I asked Osmani what the most popular spice at Kalustyan’s is. “Cumin. Turmeric. Coriander. Every country uses them,” he said, but added that spice blends are probably their biggest sellers. “Vadouvan is a French-influenced curry powder that originated from when the French used to be in India. That sells very well here. We make vadouvan and ras el hanout one thousand pounds at a time.” The least popular spices? Tajin and bijol were always rare purchases, he said, but mostly what they kept in stock always came down to when a customer got a taste for a new flavor abroad and couldn’t find what they were looking for in the States.
“They come back and they’ve tried something there that they like. Sometimes they bring a bit of the spice back that lasts them a few months,” he said. “But when they want to make something, they look for it and they can’t find it.

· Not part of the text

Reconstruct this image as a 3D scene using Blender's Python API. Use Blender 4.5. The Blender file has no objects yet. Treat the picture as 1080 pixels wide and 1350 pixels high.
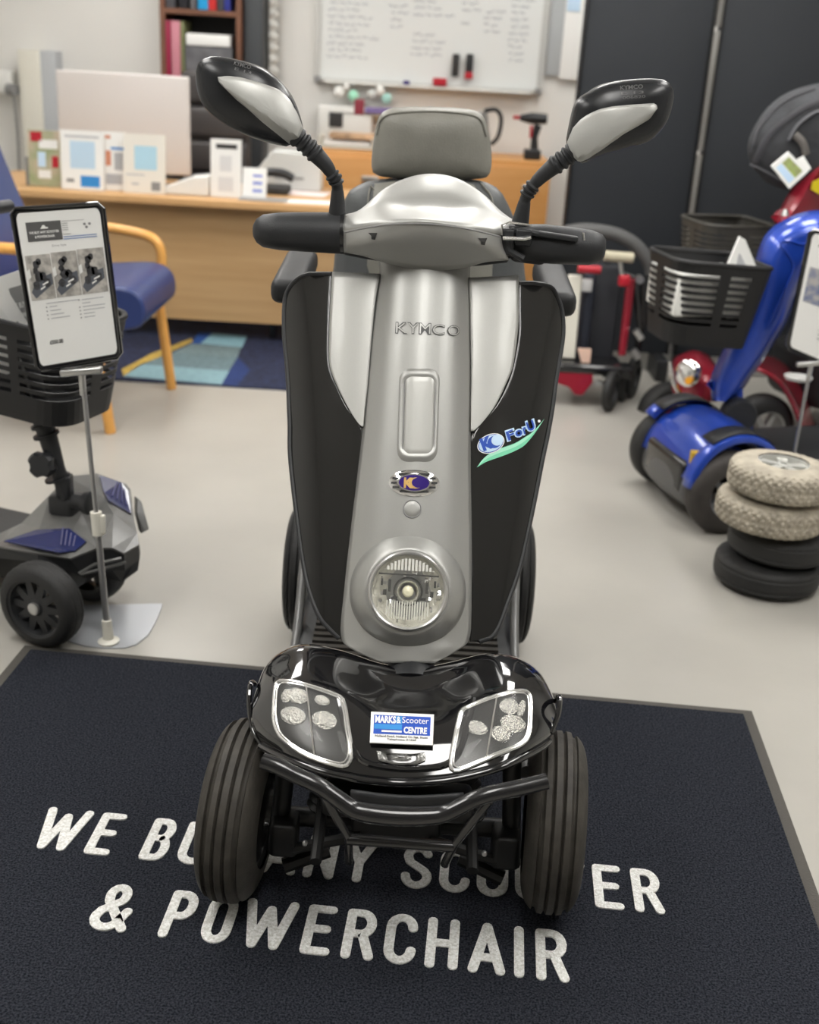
import bpy, bmesh, math, random
import numpy as np
from mathutils import Vector, Matrix
from mathutils.bvhtree import BVHTree
random.seed(7)
SC = bpy.context.scene
COL = SC.collection
PI = math.pi
# ------------------------------------------------------------------ camera numbers (metres, world z up, y away from the camera)
FP, PIT, ROL = 1500.0, math.radians(22.0), math.radians(3.3)
CAM = np.array([0, 0, 1.46])
_c, _s = math.cos(PIT), math.sin(PIT)
_cr, _sr = math.cos(ROL), math.sin(ROL)
FW = np.array([0, _c, -_s]); _R = np.array([1.0, 0, 0]); _U = np.array([0, _s, _c])
RT = _cr * _R + _sr * _U; UP = -_sr * _R + _cr * _U
def ray(px, py):
    return FW * FP + RT * (px - 540) - UP * (py - 675)
def atz(px, py, z=0.0):
    d = ray(px, py); return CAM + d * (z - CAM[2]) / d[2]
def aty(px, py, y):
    d = ray(px, py); return CAM + d * (y - CAM[1]) / d[1]
# ------------------------------------------------------------------ materials
MATS = {}
def mat(name, col, metal=0.0, rough=0.5, bump=0.0, bscale=200.0, noise=0.0, nscale=8.0, emit=0.0, coat=0.0,
        trans=0.0, ior=1.45, alpha=1.0, spec=0.5, col2=None, detail=4.0, croughness=0.05):
    m = bpy.data.materials.new(name); m.use_nodes = True
    nt = m.node_tree; b = nt.nodes['Principled BSDF']
    c = (*col, 1.0)
    b.inputs['Base Color'].default_value = c
    b.inputs['Metallic'].default_value = metal; b.inputs['Roughness'].default_value = rough
    b.inputs['IOR'].default_value = ior; b.inputs['Specular IOR Level'].default_value = spec
    b.inputs['Coat Weight'].default_value = coat; b.inputs['Coat Roughness'].default_value = croughness
    b.inputs['Transmission Weight'].default_value = trans; b.inputs['Alpha'].default_value = alpha
    if emit:
        b.inputs['Emission Color'].default_value = c; b.inputs['Emission Strength'].default_value = emit
    tc = nt.nodes.new('ShaderNodeTexCoord')
    if noise or col2:
        n = nt.nodes.new('ShaderNodeTexNoise'); n.inputs['Scale'].default_value = nscale; n.inputs['Detail'].default_value = detail
        nt.links.new(tc.outputs['Object'], n.inputs['Vector'])
        r = nt.nodes.new('ShaderNodeValToRGB')
        a = tuple(max(0, x * (1 - noise)) for x in col); d = col2 or tuple(min(1, x * (1 + noise)) for x in col)
        if col2: a = col
        r.color_ramp.elements[0].position = .35; r.color_ramp.elements[1].position = .65
        r.color_ramp.elements[0].color = (*a, 1); r.color_ramp.elements[1].color = (*d, 1)
        nt.links.new(n.outputs['Fac'], r.inputs['Fac']); nt.links.new(r.outputs['Color'], b.inputs['Base Color'])
    if bump:
        n2 = nt.nodes.new('ShaderNodeTexNoise'); n2.inputs['Scale'].default_value = bscale; n2.inputs['Detail'].default_value = 3
        nt.links.new(tc.outputs['Object'], n2.inputs['Vector'])
        bp = nt.nodes.new('ShaderNodeBump'); bp.inputs['Strength'].default_value = bump; bp.inputs['Distance'].default_value = .01
        nt.links.new(n2.outputs['Fac'], bp.inputs['Height']); nt.links.new(bp.outputs['Normal'], b.inputs['Normal'])
    MATS[name] = m; return m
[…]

Those blends don’t exist here.” So, he said, Kalustyan’s tries to faithfully recreate them. “We take the information from the customer and either we try to travel there or we research it. We create our own formulas.”
Osmani’s favorite seasonings and spices to cook with are some of the store’s speciality items. “Saffron, pistachio oil, truffle oil. Fennel pollen, dill pollen,” he listed. “Sure, they’re specialty items. Pistachio oil can be 50, 60, 70 dollars depending on the size.” So why use them? “Things like this can make a dish go from ordinary to extraordinary. And you only need to use one drop.”
Before buying my basket-full of randomly selected goods and scarfing Turkish Delights on the commute home (a personal tradition), I stopped to ask Osmani one more question. “Have you ever had anyone get married here?”
Across the desk, he sat silently stunned for ten full seconds. “Get…married?” he asked, indicating that he thought he’d surely misheard me.
“Yeah, don’t you think this would be such a good place for a wedding? Narrow aisles, sure…but…”
“Hey,” he said, a whiff of saffron still lingering in the air, “you never know.”